**SOURCE EXCERPT**
:::

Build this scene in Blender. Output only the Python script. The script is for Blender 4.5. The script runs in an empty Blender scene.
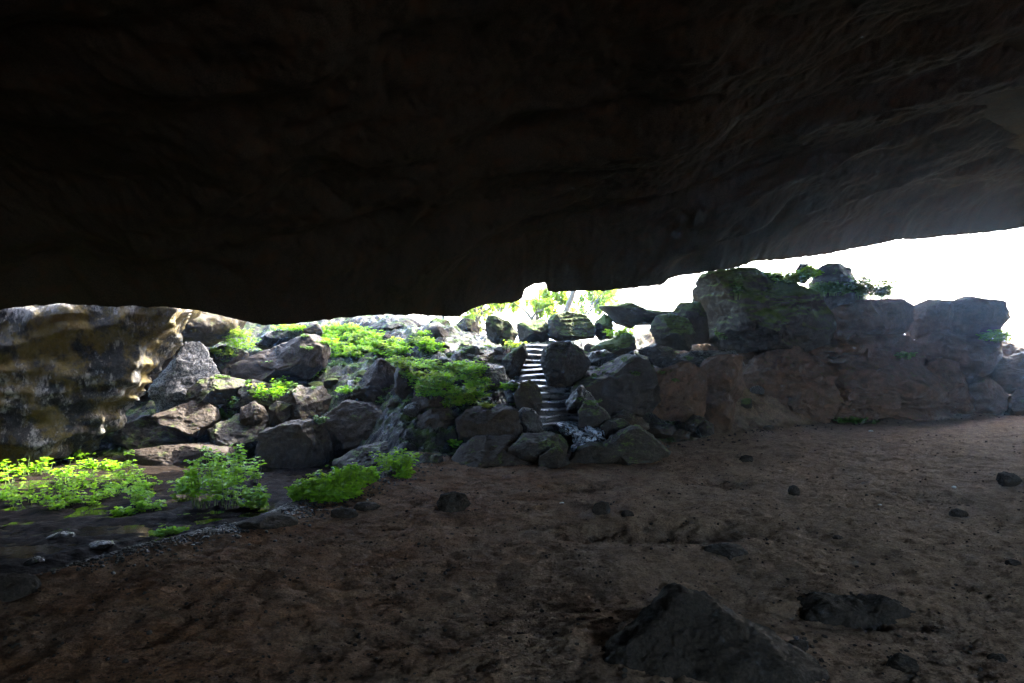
import bpy, bmesh, math, random
import numpy as np
from mathutils import Vector, Matrix

# ------------------------------------------------------------------ camera, light, exposure
S = 1.6                       # design units -> metres
F = 768.0                     # focal length in pixels (27 mm)
CAMH = 1.6
sc = bpy.context.scene
cam_d = bpy.data.cameras.new('camera'); cam_d.lens = 27.0; cam_d.sensor_width = 36.0
cam_d.clip_start = 0.05; cam_d.clip_end = 6000
cam = bpy.data.objects.new('camera', cam_d); sc.collection.objects.link(cam)
cam.location = (0, 0, CAMH*S); cam.rotation_euler = (math.radians(90), 0, 0)
sc.camera = cam

SUN_EL, SUN_AZ = 42.0, 46.0   # azimuth measured from +Y (view direction) towards +X (right)
w = bpy.data.worlds.new('World'); sc.world = w; w.use_nodes = True
nt = w.node_tree; nt.nodes.clear()
sky = nt.nodes.new('ShaderNodeTexSky'); sky.sky_type = 'NISHITA'; sky.sun_disc = False
sky.sun_elevation = math.radians(SUN_EL); sky.sun_rotation = math.radians(SUN_AZ)
sky.air_density = 1.0; sky.dust_density = 3.0; sky.ozone_density = .4
bg = nt.nodes.new('ShaderNodeBackground'); bg.inputs['Strength'].default_value = 0.15
wo = nt.nodes.new('ShaderNodeOutputWorld')
nt.links.new(sky.outputs[0], bg.inputs[0]); nt.links.new(bg.outputs[0], wo.inputs[0])
sd = bpy.data.lights.new('sun', 'SUN'); sd.energy = 2.1; sd.angle = math.radians(1.0); sd.color = (1, .95, .86)
sun = bpy.data.objects.new('sun', sd); sc.collection.objects.link(sun)
el, az = math.radians(SUN_EL), math.radians(SUN_AZ)
dirv = Vector((math.sin(az)*math.cos(el), math.cos(az)*math.cos(el), math.sin(el)))
sun.rotation_euler = dirv.to_track_quat('Z', 'Y').to_euler(); sun.location = dirv*60
sc.view_settings.view_transform = 'Standard'; sc.view_settings.look = 'None'
sc.view_settings.exposure = 4.65; sc.view_settings.gamma = 1.0
sc.render.engine = 'CYCLES'
sc.cycles.max_bounces = 8; sc.cycles.diffuse_bounces = 5; sc.cycles.glossy_bounces = 3
sc.cycles.transmission_bounces = 4; sc.cycles.volume_bounces = 0
sc.cycles.use_denoising = True

rng = np.random.default_rng(7)
random.seed(7)

# ------------------------------------------------------------------ noise
def _hash(i, j, k, seed):
    n = (i*374761393 + j*668265263 + k*2147483647 + seed*144665) & 0xffffffff
    n = ((n ^ (n >> 13))*1274126177) & 0xffffffff
    n = ((n ^ (n >> 16))*2246822519) & 0xffffffff
    return (n ^ (n >> 15)) & 0xffffffff
def perlin(P, seed=0):
    P = np.asarray(P, float)
    Pi = np.floor(P).astype(np.int64); f = P-Pi
    u = f*f*f*(f*(f*6-15)+10)
    out = 0
    for dx in (0, 1):
        for dy in (0, 1):
            for dz in (0, 1):
                h = _hash(Pi[:, 0]+dx, Pi[:, 1]+dy, Pi[:, 2]+dz, seed)
                a = (h & 1023)/1023.*2*np.pi; c = ((h >> 10) & 1023)/1023.*2-1
                s_ = np.sqrt(1-c*c)
                g = (f[:, 0]-dx)*np.cos(a)*s_ + (f[:, 1]-dy)*np.sin(a)*s_ + (f[:, 2]-dz)*c
                wt = (u[:, 0] if dx else 1-u[:, 0])*(u[:, 1] if dy else 1-u[:, 1])*(u[:, 2] if dz else 1-u[:, 2])
                out = out + wt*g
    return out*1.5
def fbm(P, oct=4, seed=0, gain=.5, ridged=False):
    a, s_, out = 1.0, 1.0, 0
    for o in range(oct):
        n = perlin(np.asarray(P)*s_ + 17.3*o, seed+o)
        if ridged: n = .5-np.abs(n)*1.6
        out = out+a*n; a *= gain; s_ *= 2.03
    return out
def sstep(a, b, x):
    t = np.clip((x-a)/(b-a), 0, 1); return t*t*(3-2*t)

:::

**PROBLEM DETAILS**
Reproduce the data above word for word from its first line through the line that holds "from mathutils import Vector, Matrix", both ends included; skip pictures.

**WRITTEN REPLY**
Build this scene in Blender. Output only the Python script. The script is for Blender 4.5. The script runs in an empty Blender scene.
import bpy, bmesh, math, random
import numpy as np
from mathutils import Vector, Matrix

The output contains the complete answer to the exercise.